Ithaca College students and employees filled Emerson Suites on Aug. 21 to listen to Michael Benitez Jr., vice president for the Office of Diversity and Inclusion at Metropolitan State University of Denver, speak about anti-racism and advocacy.
The Ithaca College Center for Inclusion, Diversity, Equity and Social Change (IDEAS) and New Student and Transition Programs (NSTP) collaborated to bring Benitez to the college. Benitez presented “Embracing Diversity and Fostering Inclusion Through Critical Conversations and Actions” as part of Fall 2022 Orientation, but the event was open for the campus community to attend either in person or through a live stream. About 200 campus members were at the event in person. For freshmen, the keynote was a part of their orientation and added to the conversations that orientation leaders had been facilitating in the week leading up to Benitez’s talk.
“Diversity, equity, inclusion, belonging, all these words that can mean everything but absolutely nothing at all,” Benitez said. “It depends on the action behind it. It depends on how we’re willing to embrace the convergence of the conversations. You as first-year students have an opportunity to derive what this looks like. For the next four years you have an opportunity to transform or help shape this community.”
Benitez began his presentation by creating a foundational understanding of advocacy work, racism and privilege. He said white supremacy does not only exist in extreme examples like neo-Nazis or the Ku Klux Klan, but can also present itself in subtle ways, like microaggressions that are more indirect discriminatory behaviors. He said this is why it is so important to be self-aware and attentive toward one’s actions and one’s own identities and how they function in a society that places whiteness at the top.
Data from Fall 2021 recorded the race and ethnicity of all students, faculty, staff and administration at the college, which included 1,382 campus members of color, 143 international campus members, 317 people with an unrecorded race and ethnicity, and 4,830 white campus members.
He also explained that anti-racism is about uplifting everyone, not just brown or Black people, because by lifting up everyone at the bottom, all others benefit too.
The keynote is slated to be the first in a series of IC Day of Learning events taking place during the 2022–23 academic year. President La Jerne Cornish said there needs to be more opportunities — like Benitez’s keynote — to have conversations about diversity, equity, inclusion and belonging.
“Too often we have one event, and that’s the signature event, and then we pat ourselves on the back because we did that one thing,” Cornish said. “This work never ends, … so this is our way of continuing the conversation that began last spring.”
During Spring 2022, the first IC Day of Learning was held Feb. 28 by Hillel at Ithaca College and the Center for IDEAS in response to acts of antisemitism on campus. Two swastikas were found drawn on campus — one on a window Feb. 3 in Baker Walkway and another on a poster Feb. 8 in the James J. Whalen Center for Music. Cornish said that after the first IC Day of Learning, many members of the campus community expressed the desire for more educational opportunities outside of classes. While the first IC Day of Learning was a direct response to hateful acts, Benitez’s keynote began to address more subtle issues that marginalized groups experience daily.
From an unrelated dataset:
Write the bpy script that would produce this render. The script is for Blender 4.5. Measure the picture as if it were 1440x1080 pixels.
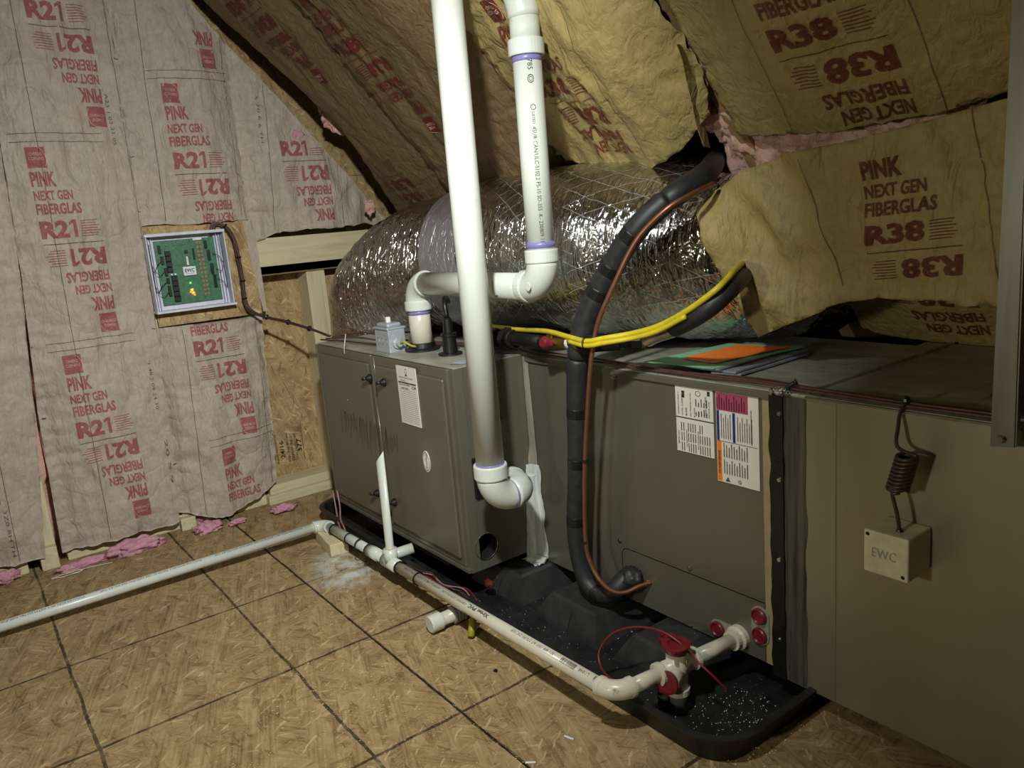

Mame Ndiaye, assistant director of NSTP, said during the question and answer portion of the keynote that she has grown used to code-switching while working in higher education, meaning she adjusts certain behaviors, like dialect, to fit into the most accepted way of being in a society. She asked Benitez how he maneuvers through the politics of higher education when, like her, he has identities that fit outside the norm of whiteness.
“Navigating my identities and battling which identity I want to use at that moment — coming from a first-gen immigrant family, Senegalese Americans — and always having to navigate predominately white spaces — it’s not a challenge, but it’s something that I constantly have to deal with every day,” Ndiaye said.
Benitez said it is important to be one’s authentic self but it is also OK to present oneself differently depending on the environment. He also said that, for Ndiaye, there may be different reactions and repercussions of not code-switching that exist because she is also a woman.
“When I went into academia, … I always took pride in carrying myself in a very particular aesthetic that was truly me unapologetically, but I was also willing to bear the consequences of that,” Benitez said. “It didn’t always work out all the time. … I don’t feel like most women can show up unapologetically without the consequential difference of power.”
Some students in the audience, like freshman Caleb Kaufman, brought up questions to Benitez about discussing anti-racism and privilege with others.
“I had a question about how to discuss topics like this with family members because, at least with my family, … they have difficulty understanding how [racism] still impacts us today,” Kaufman said.
Strategic questioning is the tool Benitez suggested when speaking with others about topics like anti-racism and equity. He said when he has different viewpoints from someone else, he asks critical questions to encourage them to reflect through their own responses.
“At minimum if your spirit is like ‘at least I made an effort to just gently address it and put my love behind it,’ well, that’s really what matters,” Benitez said.